→ WORK TO COMPLETE: Retype each line of the material exactly, please, skipping any picture in it.

→ EXTRACTED MATERIAL:
====
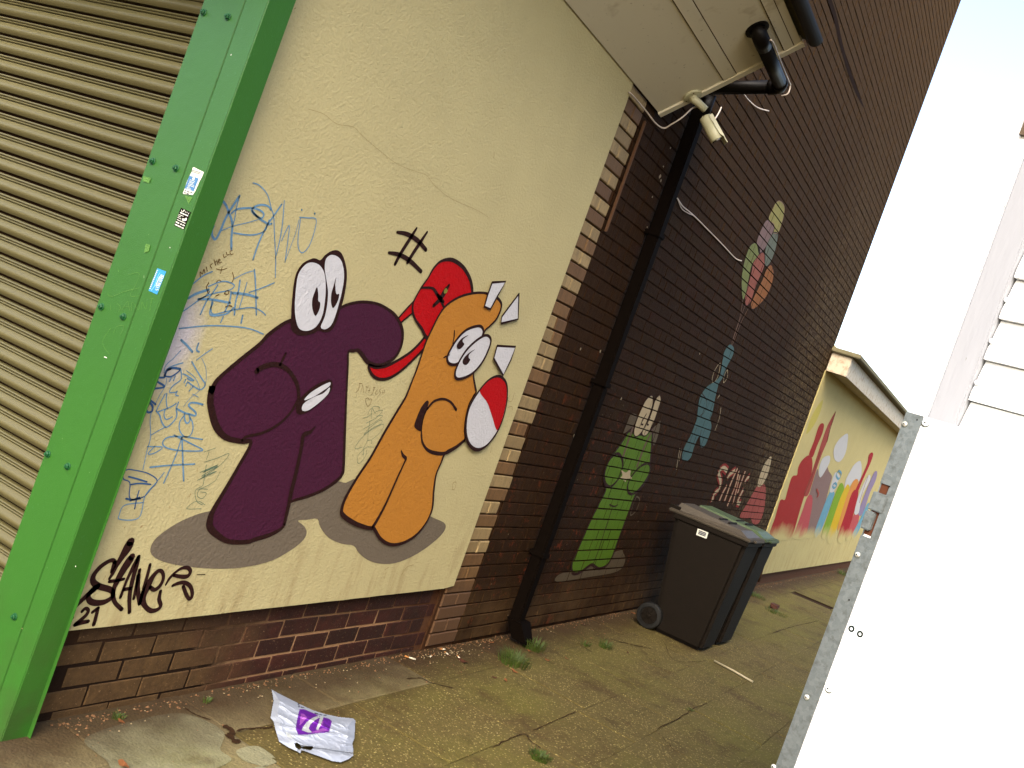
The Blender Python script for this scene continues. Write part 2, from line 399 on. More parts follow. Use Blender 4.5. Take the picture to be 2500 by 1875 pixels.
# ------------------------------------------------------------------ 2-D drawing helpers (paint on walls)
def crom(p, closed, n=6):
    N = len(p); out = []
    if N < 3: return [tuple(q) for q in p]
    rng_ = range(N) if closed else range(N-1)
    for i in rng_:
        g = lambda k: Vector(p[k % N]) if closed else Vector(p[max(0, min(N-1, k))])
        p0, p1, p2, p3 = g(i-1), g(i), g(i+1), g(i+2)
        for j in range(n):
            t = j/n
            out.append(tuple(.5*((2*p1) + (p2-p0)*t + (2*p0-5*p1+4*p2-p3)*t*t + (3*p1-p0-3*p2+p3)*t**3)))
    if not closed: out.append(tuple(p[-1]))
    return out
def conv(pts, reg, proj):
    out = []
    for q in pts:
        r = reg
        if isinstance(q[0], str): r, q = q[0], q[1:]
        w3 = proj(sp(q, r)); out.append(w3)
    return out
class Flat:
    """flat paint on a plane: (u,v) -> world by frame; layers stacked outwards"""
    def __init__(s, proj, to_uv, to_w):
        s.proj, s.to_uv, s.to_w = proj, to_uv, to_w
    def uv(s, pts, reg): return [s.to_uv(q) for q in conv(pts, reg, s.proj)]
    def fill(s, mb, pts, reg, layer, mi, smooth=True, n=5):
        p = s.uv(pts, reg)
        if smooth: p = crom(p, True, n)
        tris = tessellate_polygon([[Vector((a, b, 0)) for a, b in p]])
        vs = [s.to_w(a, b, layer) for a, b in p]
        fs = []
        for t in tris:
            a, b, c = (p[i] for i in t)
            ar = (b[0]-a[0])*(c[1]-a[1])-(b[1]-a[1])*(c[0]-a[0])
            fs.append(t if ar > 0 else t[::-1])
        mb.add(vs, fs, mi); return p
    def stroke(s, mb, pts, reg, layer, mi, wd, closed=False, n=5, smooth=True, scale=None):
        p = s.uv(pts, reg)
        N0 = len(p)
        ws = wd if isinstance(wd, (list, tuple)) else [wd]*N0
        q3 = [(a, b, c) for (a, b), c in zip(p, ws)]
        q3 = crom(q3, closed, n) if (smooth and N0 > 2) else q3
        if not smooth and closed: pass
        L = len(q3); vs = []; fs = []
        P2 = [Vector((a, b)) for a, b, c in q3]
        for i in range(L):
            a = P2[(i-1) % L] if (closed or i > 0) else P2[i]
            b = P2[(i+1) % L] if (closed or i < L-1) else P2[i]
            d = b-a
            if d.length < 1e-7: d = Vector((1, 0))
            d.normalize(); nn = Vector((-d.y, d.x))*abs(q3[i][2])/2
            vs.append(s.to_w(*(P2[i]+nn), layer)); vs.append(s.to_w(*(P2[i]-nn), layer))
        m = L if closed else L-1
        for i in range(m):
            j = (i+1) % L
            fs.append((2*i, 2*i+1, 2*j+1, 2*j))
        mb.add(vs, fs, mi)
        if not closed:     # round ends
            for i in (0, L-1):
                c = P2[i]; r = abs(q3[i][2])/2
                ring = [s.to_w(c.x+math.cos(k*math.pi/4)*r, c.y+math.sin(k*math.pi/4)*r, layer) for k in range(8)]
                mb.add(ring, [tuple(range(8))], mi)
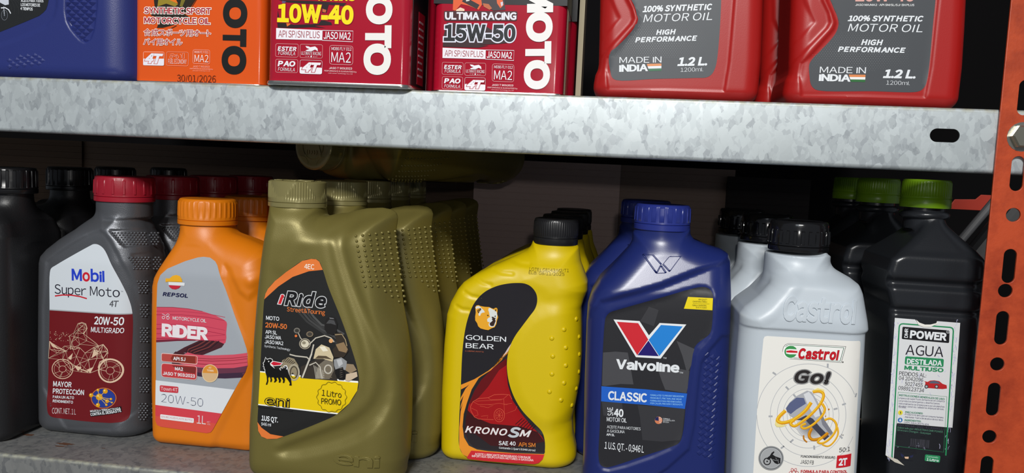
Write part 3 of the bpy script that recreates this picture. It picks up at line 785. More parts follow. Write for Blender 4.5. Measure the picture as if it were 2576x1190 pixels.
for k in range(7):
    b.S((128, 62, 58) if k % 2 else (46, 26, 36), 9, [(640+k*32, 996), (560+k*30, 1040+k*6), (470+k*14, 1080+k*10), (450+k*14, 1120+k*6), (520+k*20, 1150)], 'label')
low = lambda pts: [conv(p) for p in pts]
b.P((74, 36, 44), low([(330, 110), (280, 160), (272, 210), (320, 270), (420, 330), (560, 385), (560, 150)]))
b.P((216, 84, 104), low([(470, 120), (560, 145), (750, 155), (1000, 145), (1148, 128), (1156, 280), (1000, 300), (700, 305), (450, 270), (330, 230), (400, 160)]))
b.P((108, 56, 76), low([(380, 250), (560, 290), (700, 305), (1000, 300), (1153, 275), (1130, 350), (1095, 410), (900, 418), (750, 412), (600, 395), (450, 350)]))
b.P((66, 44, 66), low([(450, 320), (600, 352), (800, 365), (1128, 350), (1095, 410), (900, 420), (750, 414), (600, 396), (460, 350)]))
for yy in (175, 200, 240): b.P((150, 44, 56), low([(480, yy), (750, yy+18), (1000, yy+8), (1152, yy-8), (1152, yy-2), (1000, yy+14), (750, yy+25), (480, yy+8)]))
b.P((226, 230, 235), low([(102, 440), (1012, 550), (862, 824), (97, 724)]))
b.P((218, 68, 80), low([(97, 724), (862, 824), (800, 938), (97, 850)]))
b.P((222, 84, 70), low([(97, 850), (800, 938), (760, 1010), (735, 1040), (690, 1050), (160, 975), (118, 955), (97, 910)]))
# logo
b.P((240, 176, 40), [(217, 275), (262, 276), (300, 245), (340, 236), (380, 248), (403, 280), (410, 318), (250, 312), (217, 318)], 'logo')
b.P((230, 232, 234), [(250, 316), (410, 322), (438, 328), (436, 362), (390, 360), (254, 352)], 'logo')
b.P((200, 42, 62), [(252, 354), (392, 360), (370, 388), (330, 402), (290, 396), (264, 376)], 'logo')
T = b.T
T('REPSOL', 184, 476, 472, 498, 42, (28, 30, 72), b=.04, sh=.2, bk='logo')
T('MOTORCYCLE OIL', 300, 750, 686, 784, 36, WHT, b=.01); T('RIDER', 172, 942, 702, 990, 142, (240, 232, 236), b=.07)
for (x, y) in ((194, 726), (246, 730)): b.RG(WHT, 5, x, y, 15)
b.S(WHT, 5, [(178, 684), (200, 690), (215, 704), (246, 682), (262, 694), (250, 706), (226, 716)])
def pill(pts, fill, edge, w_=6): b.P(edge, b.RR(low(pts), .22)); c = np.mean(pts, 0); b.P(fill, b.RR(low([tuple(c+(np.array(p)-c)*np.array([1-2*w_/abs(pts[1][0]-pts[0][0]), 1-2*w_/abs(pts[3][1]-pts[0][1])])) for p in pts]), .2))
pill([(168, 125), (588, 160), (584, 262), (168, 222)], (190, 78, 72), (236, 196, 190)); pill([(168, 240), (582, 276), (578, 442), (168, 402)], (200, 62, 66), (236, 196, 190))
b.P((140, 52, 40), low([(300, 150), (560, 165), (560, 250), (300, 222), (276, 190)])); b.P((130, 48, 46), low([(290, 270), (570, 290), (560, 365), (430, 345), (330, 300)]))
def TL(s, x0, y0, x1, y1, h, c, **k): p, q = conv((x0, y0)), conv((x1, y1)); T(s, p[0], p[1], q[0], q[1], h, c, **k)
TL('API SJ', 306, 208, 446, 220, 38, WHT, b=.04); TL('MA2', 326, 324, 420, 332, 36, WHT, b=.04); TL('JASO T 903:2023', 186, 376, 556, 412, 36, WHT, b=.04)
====
→ TASK RESPONSE:
The Blender Python script for this scene continues. Write part 2, from line 399 on. More parts follow. Use Blender 4.5. Take the picture to be 2500 by 1875 pixels.
# ------------------------------------------------------------------ 2-D drawing helpers (paint on walls)
def crom(p, closed, n=6):
    N = len(p); out = []
    if N < 3: return [tuple(q) for q in p]
    rng_ = range(N) if closed else range(N-1)
    for i in rng_:
        g = lambda k: Vector(p[k % N]) if closed else Vector(p[max(0, min(N-1, k))])
        p0, p1, p2, p3 = g(i-1), g(i), g(i+1), g(i+2)
        for j in range(n):
            t = j/n
            out.append(tuple(.5*((2*p1) + (p2-p0)*t + (2*p0-5*p1+4*p2-p3)*t*t + (3*p1-p0-3*p2+p3)*t**3)))
    if not closed: out.append(tuple(p[-1]))
    return out
def conv(pts, reg, proj):
    out = []
    for q in pts:
        r = reg
        if isinstance(q[0], str): r, q = q[0], q[1:]
        w3 = proj(sp(q, r)); out.append(w3)
    return out
class Flat:
    """flat paint on a plane: (u,v) -> world by frame; layers stacked outwards"""
    def __init__(s, proj, to_uv, to_w):
        s.proj, s.to_uv, s.to_w = proj, to_uv, to_w
    def uv(s, pts, reg): return [s.to_uv(q) for q in conv(pts, reg, s.proj)]
    def fill(s, mb, pts, reg, layer, mi, smooth=True, n=5):
        p = s.uv(pts, reg)
        if smooth: p = crom(p, True, n)
        tris = tessellate_polygon([[Vector((a, b, 0)) for a, b in p]])
        vs = [s.to_w(a, b, layer) for a, b in p]
        fs = []
        for t in tris:
            a, b, c = (p[i] for i in t)
            ar = (b[0]-a[0])*(c[1]-a[1])-(b[1]-a[1])*(c[0]-a[0])
            fs.append(t if ar > 0 else t[::-1])
        mb.add(vs, fs, mi); return p
    def stroke(s, mb, pts, reg, layer, mi, wd, closed=False, n=5, smooth=True, scale=None):
        p = s.uv(pts, reg)
        N0 = len(p)
        ws = wd if isinstance(wd, (list, tuple)) else [wd]*N0
        q3 = [(a, b, c) for (a, b), c in zip(p, ws)]
        q3 = crom(q3, closed, n) if (smooth and N0 > 2) else q3
        if not smooth and closed: pass
        L = len(q3); vs = []; fs = []
        P2 = [Vector((a, b)) for a, b, c in q3]
        for i in range(L):
            a = P2[(i-1) % L] if (closed or i > 0) else P2[i]
            b = P2[(i+1) % L] if (closed or i < L-1) else P2[i]
            d = b-a
            if d.length < 1e-7: d = Vector((1, 0))
            d.normalize(); nn = Vector((-d.y, d.x))*abs(q3[i][2])/2
            vs.append(s.to_w(*(P2[i]+nn), layer)); vs.append(s.to_w(*(P2[i]-nn), layer))
        m = L if closed else L-1
        for i in range(m):
            j = (i+1) % L
            fs.append((2*i, 2*i+1, 2*j+1, 2*j))
        mb.add(vs, fs, mi)
        if not closed:     # round ends
            for i in (0, L-1):
                c = P2[i]; r = abs(q3[i][2])/2
                ring = [s.to_w(c.x+math.cos(k*math.pi/4)*r, c.y+math.sin(k*math.pi/4)*r, layer) for k in range(8)]
                mb.add(ring, [tuple(range(8))], mi)
Write part 3 of the bpy script that recreates this picture. It picks up at line 785. More parts follow. Write for Blender 4.5. Measure the picture as if it were 2576x1190 pixels.
for k in range(7):
    b.S((128, 62, 58) if k % 2 else (46, 26, 36), 9, [(640+k*32, 996), (560+k*30, 1040+k*6), (470+k*14, 1080+k*10), (450+k*14, 1120+k*6), (520+k*20, 1150)], 'label')
low = lambda pts: [conv(p) for p in pts]
b.P((74, 36, 44), low([(330, 110), (280, 160), (272, 210), (320, 270), (420, 330), (560, 385), (560, 150)]))
b.P((216, 84, 104), low([(470, 120), (560, 145), (750, 155), (1000, 145), (1148, 128), (1156, 280), (1000, 300), (700, 305), (450, 270), (330, 230), (400, 160)]))
b.P((108, 56, 76), low([(380, 250), (560, 290), (700, 305), (1000, 300), (1153, 275), (1130, 350), (1095, 410), (900, 418), (750, 412), (600, 395), (450, 350)]))
b.P((66, 44, 66), low([(450, 320), (600, 352), (800, 365), (1128, 350), (1095, 410), (900, 420), (750, 414), (600, 396), (460, 350)]))
for yy in (175, 200, 240): b.P((150, 44, 56), low([(480, yy), (750, yy+18), (1000, yy+8), (1152, yy-8), (1152, yy-2), (1000, yy+14), (750, yy+25), (480, yy+8)]))
b.P((226, 230, 235), low([(102, 440), (1012, 550), (862, 824), (97, 724)]))
b.P((218, 68, 80), low([(97, 724), (862, 824), (800, 938), (97, 850)]))
b.P((222, 84, 70), low([(97, 850), (800, 938), (760, 1010), (735, 1040), (690, 1050), (160, 975), (118, 955), (97, 910)]))
# logo
b.P((240, 176, 40), [(217, 275), (262, 276), (300, 245), (340, 236), (380, 248), (403, 280), (410, 318), (250, 312), (217, 318)], 'logo')
b.P((230, 232, 234), [(250, 316), (410, 322), (438, 328), (436, 362), (390, 360), (254, 352)], 'logo')
b.P((200, 42, 62), [(252, 354), (392, 360), (370, 388), (330, 402), (290, 396), (264, 376)], 'logo')
T = b.T
T('REPSOL', 184, 476, 472, 498, 42, (28, 30, 72), b=.04, sh=.2, bk='logo')
T('MOTORCYCLE OIL', 300, 750, 686, 784, 36, WHT, b=.01); T('RIDER', 172, 942, 702, 990, 142, (240, 232, 236), b=.07)
for (x, y) in ((194, 726), (246, 730)): b.RG(WHT, 5, x, y, 15)
b.S(WHT, 5, [(178, 684), (200, 690), (215, 704), (246, 682), (262, 694), (250, 706), (226, 716)])
def pill(pts, fill, edge, w_=6): b.P(edge, b.RR(low(pts), .22)); c = np.mean(pts, 0); b.P(fill, b.RR(low([tuple(c+(np.array(p)-c)*np.array([1-2*w_/abs(pts[1][0]-pts[0][0]), 1-2*w_/abs(pts[3][1]-pts[0][1])])) for p in pts]), .2))
pill([(168, 125), (588, 160), (584, 262), (168, 222)], (190, 78, 72), (236, 196, 190)); pill([(168, 240), (582, 276), (578, 442), (168, 402)], (200, 62, 66), (236, 196, 190))
b.P((140, 52, 40), low([(300, 150), (560, 165), (560, 250), (300, 222), (276, 190)])); b.P((130, 48, 46), low([(290, 270), (570, 290), (560, 365), (430, 345), (330, 300)]))
def TL(s, x0, y0, x1, y1, h, c, **k): p, q = conv((x0, y0)), conv((x1, y1)); T(s, p[0], p[1], q[0], q[1], h, c, **k)
TL('API SJ', 306, 208, 446, 220, 38, WHT, b=.04); TL('MA2', 326, 324, 420, 332, 36, WHT, b=.04); TL('JASO T 903:2023', 186, 376, 556, 412, 36, WHT, b=.04)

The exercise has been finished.